UNH designated "R1" research university by Carnegie Classification

Sunday, February 24, 2019

Student works on vacuum chamber in UNH's Space Science Center.

UNH has risen to the top echelon of research universities in the country as designated by the Carnegie Classification of Institutions of Higher Education, which released the 2018 update to its classifications of the nation’s higher education institutions last month. UNH is now among the 130 doctoral-granting universities in the “very high research activity,” or R1, category.

“This is a powerful recognition of UNH as one of the nation’s highest-performing research universities,” says Jan Nisbet, senior vice provost for research at UNH. “It underscores our ongoing commitment to research and scholarship that improves the lives of people here in the Granite State and across the globe.” UNH was previously in the second tier — doctoral universities high research activity, or R2 — of Carnegie Classifications; ascending to the top level has been a focus of Nisbet’s for the past decade.

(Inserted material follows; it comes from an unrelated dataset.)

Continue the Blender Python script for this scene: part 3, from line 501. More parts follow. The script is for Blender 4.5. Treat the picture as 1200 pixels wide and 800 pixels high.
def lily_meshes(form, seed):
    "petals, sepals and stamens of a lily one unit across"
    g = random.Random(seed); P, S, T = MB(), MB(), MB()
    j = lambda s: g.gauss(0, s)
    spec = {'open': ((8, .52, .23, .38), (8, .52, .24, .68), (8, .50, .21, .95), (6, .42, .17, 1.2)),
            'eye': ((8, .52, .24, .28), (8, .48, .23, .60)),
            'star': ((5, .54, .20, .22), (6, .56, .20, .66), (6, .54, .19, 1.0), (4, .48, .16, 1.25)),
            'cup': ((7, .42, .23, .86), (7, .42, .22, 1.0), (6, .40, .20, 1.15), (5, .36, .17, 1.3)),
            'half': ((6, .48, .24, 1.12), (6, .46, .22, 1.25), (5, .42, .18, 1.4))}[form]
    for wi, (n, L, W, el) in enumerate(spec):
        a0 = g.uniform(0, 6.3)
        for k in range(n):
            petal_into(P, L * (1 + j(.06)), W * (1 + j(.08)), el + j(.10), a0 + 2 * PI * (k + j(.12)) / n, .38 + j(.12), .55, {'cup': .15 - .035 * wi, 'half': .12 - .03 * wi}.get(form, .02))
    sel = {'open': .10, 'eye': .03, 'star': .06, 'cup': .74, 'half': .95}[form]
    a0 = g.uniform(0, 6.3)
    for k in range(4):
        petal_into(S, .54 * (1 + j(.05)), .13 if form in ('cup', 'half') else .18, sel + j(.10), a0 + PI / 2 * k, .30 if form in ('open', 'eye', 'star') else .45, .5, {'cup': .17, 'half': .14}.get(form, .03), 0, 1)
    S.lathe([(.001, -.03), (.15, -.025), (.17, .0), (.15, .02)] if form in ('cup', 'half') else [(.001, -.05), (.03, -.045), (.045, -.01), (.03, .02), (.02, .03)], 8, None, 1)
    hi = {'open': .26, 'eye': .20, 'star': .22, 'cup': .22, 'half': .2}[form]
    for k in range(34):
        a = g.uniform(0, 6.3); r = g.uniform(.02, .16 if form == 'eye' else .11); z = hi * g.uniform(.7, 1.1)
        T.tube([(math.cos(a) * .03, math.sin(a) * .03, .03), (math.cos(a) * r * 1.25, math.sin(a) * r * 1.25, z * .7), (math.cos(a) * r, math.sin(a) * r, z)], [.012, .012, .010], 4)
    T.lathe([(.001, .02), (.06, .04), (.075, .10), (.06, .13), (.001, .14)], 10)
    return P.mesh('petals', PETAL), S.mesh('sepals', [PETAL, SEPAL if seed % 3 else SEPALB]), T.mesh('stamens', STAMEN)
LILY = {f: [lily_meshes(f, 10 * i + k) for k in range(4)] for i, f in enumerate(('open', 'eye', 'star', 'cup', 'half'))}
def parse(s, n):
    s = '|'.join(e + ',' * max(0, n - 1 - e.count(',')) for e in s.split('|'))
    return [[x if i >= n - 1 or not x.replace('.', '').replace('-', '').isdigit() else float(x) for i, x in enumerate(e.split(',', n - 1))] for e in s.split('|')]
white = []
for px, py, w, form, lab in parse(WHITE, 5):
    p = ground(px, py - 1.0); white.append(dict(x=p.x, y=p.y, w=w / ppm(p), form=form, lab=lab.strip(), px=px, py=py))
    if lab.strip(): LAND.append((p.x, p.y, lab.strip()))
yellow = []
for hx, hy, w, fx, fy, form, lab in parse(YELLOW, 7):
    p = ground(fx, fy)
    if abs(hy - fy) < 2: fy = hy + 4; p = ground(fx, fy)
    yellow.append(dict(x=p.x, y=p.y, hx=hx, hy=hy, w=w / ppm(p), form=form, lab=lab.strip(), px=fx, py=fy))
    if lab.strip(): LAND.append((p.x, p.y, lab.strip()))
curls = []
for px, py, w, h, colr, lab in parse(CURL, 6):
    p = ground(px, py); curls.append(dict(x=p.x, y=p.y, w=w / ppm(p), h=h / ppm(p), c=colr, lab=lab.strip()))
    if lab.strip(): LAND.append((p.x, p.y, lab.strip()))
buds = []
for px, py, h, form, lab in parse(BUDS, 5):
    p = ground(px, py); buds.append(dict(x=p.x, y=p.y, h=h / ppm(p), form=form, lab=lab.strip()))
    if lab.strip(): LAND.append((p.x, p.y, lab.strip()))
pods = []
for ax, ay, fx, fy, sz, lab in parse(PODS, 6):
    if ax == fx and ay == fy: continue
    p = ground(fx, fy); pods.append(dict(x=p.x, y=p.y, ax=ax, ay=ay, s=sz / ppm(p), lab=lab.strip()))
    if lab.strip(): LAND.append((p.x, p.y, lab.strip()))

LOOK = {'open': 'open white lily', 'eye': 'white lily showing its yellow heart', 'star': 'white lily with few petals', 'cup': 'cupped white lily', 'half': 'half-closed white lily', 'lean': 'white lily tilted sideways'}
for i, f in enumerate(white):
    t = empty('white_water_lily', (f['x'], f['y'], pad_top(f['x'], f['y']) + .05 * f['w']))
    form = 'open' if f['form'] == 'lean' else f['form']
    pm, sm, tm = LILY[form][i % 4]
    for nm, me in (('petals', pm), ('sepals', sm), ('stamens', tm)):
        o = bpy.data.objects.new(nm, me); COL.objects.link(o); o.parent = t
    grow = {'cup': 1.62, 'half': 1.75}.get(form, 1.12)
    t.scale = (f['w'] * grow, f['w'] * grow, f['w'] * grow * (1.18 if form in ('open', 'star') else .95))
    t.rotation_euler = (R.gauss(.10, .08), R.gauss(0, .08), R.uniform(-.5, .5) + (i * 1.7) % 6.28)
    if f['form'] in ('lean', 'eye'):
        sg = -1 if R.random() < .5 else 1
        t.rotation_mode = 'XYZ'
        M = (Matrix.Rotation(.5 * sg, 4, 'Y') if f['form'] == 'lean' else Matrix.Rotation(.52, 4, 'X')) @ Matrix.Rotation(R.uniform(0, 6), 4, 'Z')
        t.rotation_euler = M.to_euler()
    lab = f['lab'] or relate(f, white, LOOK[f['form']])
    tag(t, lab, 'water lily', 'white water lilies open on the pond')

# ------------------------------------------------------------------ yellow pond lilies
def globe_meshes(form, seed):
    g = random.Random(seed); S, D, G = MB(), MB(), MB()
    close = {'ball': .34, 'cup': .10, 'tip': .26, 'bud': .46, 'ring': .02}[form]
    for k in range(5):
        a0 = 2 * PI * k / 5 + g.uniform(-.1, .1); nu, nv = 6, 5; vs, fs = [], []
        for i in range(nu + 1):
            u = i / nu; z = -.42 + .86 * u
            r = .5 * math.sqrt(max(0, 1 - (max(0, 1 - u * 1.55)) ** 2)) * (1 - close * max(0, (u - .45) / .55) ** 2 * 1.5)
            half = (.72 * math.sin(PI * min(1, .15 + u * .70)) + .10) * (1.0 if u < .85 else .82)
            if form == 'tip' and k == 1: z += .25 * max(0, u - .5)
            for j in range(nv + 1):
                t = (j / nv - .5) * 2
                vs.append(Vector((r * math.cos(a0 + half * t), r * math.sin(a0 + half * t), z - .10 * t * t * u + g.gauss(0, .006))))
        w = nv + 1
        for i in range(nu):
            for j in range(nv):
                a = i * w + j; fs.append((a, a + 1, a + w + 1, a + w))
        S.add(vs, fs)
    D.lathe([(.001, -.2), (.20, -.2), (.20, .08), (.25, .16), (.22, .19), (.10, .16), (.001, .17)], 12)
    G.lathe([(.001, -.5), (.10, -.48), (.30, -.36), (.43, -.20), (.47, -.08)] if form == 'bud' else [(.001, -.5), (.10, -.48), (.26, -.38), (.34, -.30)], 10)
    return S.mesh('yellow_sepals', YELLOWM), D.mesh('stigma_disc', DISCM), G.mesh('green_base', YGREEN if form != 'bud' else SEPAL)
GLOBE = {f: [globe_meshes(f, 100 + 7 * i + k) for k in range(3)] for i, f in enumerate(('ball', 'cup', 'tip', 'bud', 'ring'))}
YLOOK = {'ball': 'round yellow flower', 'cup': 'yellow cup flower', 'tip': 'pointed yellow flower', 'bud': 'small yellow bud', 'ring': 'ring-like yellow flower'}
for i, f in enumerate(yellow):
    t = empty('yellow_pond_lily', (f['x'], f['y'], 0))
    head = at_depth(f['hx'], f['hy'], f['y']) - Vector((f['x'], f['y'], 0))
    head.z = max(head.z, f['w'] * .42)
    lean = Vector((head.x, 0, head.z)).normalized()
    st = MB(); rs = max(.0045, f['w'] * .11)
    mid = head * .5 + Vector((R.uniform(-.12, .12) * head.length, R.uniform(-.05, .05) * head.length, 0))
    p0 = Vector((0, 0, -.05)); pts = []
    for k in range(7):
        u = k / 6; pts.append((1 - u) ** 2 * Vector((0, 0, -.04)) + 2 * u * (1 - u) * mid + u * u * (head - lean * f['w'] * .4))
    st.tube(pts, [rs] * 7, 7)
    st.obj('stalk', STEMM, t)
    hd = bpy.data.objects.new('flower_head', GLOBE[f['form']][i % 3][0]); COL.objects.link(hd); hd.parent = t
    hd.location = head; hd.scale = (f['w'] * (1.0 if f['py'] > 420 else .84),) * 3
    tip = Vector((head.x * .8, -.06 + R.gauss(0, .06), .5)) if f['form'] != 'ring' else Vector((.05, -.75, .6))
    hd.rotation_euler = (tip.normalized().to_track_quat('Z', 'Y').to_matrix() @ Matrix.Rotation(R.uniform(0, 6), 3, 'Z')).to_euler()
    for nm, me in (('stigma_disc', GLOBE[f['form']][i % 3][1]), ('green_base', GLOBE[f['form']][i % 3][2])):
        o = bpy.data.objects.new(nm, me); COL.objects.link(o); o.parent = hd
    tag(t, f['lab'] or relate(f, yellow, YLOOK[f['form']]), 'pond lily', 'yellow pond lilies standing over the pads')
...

Designation as an R1 university will boost UNH efforts to attract talented undergraduate and graduate students, post-doctoral researchers, faculty and staff, Nisbet says. It also indicates to federal and state agencies, private foundations and philanthropists, and business and industry that UNH has the capacity to conduct high-quality research and education.

“This is a powerful recognition of UNH as one of the nation’s highest-performing research universities.”

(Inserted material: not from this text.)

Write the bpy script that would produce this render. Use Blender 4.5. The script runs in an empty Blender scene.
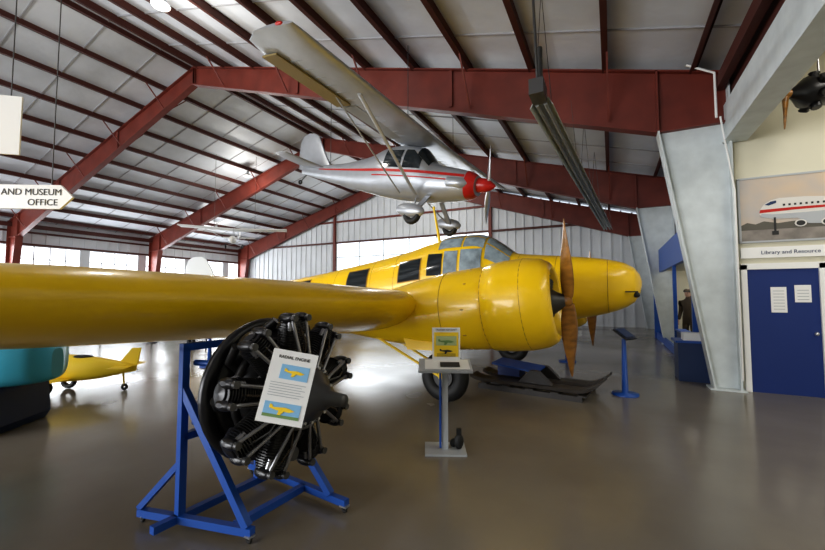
import bpy, bmesh, math, random
from mathutils import Vector, Matrix, Euler
random.seed(3)
V=Vector
PI=math.pi
# ------------------------------------------------------------------ materials
MATS={}
def mat(name,col,rough=.5,metal=0.,emit=0.,noise=0.,nscale=3.,col2=None,bump=0.,bscale=20.,rn=0.,spec=.5,coat=0.,stretch=None):
    if name in MATS: return MATS[name]
    m=bpy.data.materials.new(name); m.use_nodes=True
    nt=m.node_tree; b=nt.nodes['Principled BSDF']
    c=tuple(col)+(1,)
    b.inputs['Base Color'].default_value=c
    b.inputs['Roughness'].default_value=rough
    b.inputs['Metallic'].default_value=metal
    b.inputs['Specular IOR Level'].default_value=spec
    b.inputs['Coat Weight'].default_value=coat
    if emit>0:
        b.inputs['Emission Color'].default_value=c
        b.inputs['Emission Strength'].default_value=emit
    if noise>0 or bump>0 or rn>0:
        tc=nt.nodes.new('ShaderNodeTexCoord'); mp=nt.nodes.new('ShaderNodeMapping')
        nt.links.new(tc.outputs['Object'],mp.inputs['Vector'])
        if stretch: mp.inputs['Scale'].default_value=stretch
        n=nt.nodes.new('ShaderNodeTexNoise'); n.inputs['Scale'].default_value=nscale; n.inputs['Detail'].default_value=6
        nt.links.new(mp.outputs[0],n.inputs['Vector'])
        if noise>0:
            mx=nt.nodes.new('ShaderNodeMix'); mx.data_type='RGBA'
            mx.inputs['A'].default_value=c
            c2=col2 if col2 else tuple(x*(1-noise) for x in col)
            mx.inputs['B'].default_value=tuple(c2)+(1,)
            rp=nt.nodes.new('ShaderNodeMapRange'); rp.inputs['From Min'].default_value=.35; rp.inputs['From Max'].default_value=.7
            nt.links.new(n.outputs['Fac'],rp.inputs['Value'])
            nt.links.new(rp.outputs['Result'],mx.inputs['Factor'])
            nt.links.new(mx.outputs['Result'],b.inputs['Base Color'])
        if rn>0:
            r2=nt.nodes.new('ShaderNodeMapRange'); r2.inputs['From Min'].default_value=.3; r2.inputs['From Max'].default_value=.7
            r2.inputs['To Min'].default_value=max(0,rough-rn); r2.inputs['To Max'].default_value=rough+rn
            nt.links.new(n.outputs['Fac'],r2.inputs['Value']); nt.links.new(r2.outputs['Result'],b.inputs['Roughness'])
        if bump>0:
            n2=nt.nodes.new('ShaderNodeTexNoise'); n2.inputs['Scale'].default_value=bscale; n2.inputs['Detail'].default_value=3
            nt.links.new(mp.outputs[0],n2.inputs['Vector'])
            bp=nt.nodes.new('ShaderNodeBump'); bp.inputs['Strength'].default_value=bump; bp.inputs['Distance'].default_value=.05
            nt.links.new(n2.outputs['Fac'],bp.inputs['Height']); nt.links.new(bp.outputs['Normal'],b.inputs['Normal'])
    MATS[name]=m; return m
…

“UNH’s classification as an R1 institution reflects the excellence of the innovative research that our faculty and students are pursuing across our campuses,” says UNH President James W. Dean Jr. “This confirms UNH’s growing reputation as a national leader, and as a great place for students to work side-by-side with our faculty mentors on cutting-edge research.”


Research at UNH attracts more than $110 million in competitive external funding each year. Research strengths include space physics, Earth and the environment, marine science and ocean mapping, vulnerable populations and American history. Nearly 600 students pursue doctoral degrees at UNH, which is also home to the nation’s largest undergraduate research conference.